Records with scene code:

================

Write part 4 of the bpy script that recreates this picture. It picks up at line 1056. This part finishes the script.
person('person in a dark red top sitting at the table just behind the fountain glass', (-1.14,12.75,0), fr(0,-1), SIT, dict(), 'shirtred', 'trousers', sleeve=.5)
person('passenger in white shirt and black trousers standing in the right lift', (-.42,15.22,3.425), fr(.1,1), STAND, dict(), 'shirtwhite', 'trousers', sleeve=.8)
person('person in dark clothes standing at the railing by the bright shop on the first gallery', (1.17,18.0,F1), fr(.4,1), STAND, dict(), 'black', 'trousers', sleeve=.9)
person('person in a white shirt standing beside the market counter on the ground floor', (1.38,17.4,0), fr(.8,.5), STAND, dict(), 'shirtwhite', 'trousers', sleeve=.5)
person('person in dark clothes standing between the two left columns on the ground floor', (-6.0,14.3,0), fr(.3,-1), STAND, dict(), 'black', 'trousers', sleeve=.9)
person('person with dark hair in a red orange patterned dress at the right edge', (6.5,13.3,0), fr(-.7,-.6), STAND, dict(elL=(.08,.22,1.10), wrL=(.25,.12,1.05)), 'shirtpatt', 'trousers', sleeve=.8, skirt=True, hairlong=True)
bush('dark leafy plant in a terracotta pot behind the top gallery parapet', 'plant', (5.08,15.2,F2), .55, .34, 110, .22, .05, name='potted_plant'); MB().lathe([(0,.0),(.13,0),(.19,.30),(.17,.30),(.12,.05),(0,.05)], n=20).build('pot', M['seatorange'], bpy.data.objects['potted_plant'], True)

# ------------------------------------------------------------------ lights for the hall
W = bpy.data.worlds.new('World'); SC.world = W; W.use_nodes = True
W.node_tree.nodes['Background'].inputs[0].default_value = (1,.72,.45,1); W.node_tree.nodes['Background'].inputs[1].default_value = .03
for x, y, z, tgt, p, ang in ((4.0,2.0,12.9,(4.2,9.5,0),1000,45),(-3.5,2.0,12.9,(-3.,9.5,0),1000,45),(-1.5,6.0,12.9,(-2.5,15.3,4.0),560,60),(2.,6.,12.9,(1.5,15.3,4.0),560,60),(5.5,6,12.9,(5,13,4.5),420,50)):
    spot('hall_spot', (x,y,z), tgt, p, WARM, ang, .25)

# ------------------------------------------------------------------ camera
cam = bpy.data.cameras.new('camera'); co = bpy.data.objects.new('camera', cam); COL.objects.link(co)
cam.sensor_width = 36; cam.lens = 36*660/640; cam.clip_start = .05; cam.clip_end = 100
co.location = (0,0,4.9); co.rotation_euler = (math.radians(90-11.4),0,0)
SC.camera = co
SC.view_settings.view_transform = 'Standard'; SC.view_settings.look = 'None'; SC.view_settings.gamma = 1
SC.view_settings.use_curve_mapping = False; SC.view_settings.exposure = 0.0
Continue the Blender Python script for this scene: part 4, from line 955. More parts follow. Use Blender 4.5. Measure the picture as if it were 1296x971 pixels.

================

Beginning at the top of the data, extract each line through the line containing "bush('dark leafy plant" and return those lines exactly, with nothing added.

Write part 4 of the bpy script that recreates this picture. It picks up at line 1056. This part finishes the script.
person('person in a dark red top sitting at the table just behind the fountain glass', (-1.14,12.75,0), fr(0,-1), SIT, dict(), 'shirtred', 'trousers', sleeve=.5)
person('passenger in white shirt and black trousers standing in the right lift', (-.42,15.22,3.425), fr(.1,1), STAND, dict(), 'shirtwhite', 'trousers', sleeve=.8)
person('person in dark clothes standing at the railing by the bright shop on the first gallery', (1.17,18.0,F1), fr(.4,1), STAND, dict(), 'black', 'trousers', sleeve=.9)
person('person in a white shirt standing beside the market counter on the ground floor', (1.38,17.4,0), fr(.8,.5), STAND, dict(), 'shirtwhite', 'trousers', sleeve=.5)
person('person in dark clothes standing between the two left columns on the ground floor', (-6.0,14.3,0), fr(.3,-1), STAND, dict(), 'black', 'trousers', sleeve=.9)
person('person with dark hair in a red orange patterned dress at the right edge', (6.5,13.3,0), fr(-.7,-.6), STAND, dict(elL=(.08,.22,1.10), wrL=(.25,.12,1.05)), 'shirtpatt', 'trousers', sleeve=.8, skirt=True, hairlong=True)
bush('dark leafy plant in a terracotta pot behind the top gallery parapet', 'plant', (5.08,15.2,F2), .55, .34, 110, .22, .05, name='potted_plant'); MB().lathe([(0,.0),(.13,0),(.19,.30),(.17,.30),(.12,.05),(0,.05)], n=20).build('pot', M['seatorange'], bpy.data.objects['potted_plant'], True)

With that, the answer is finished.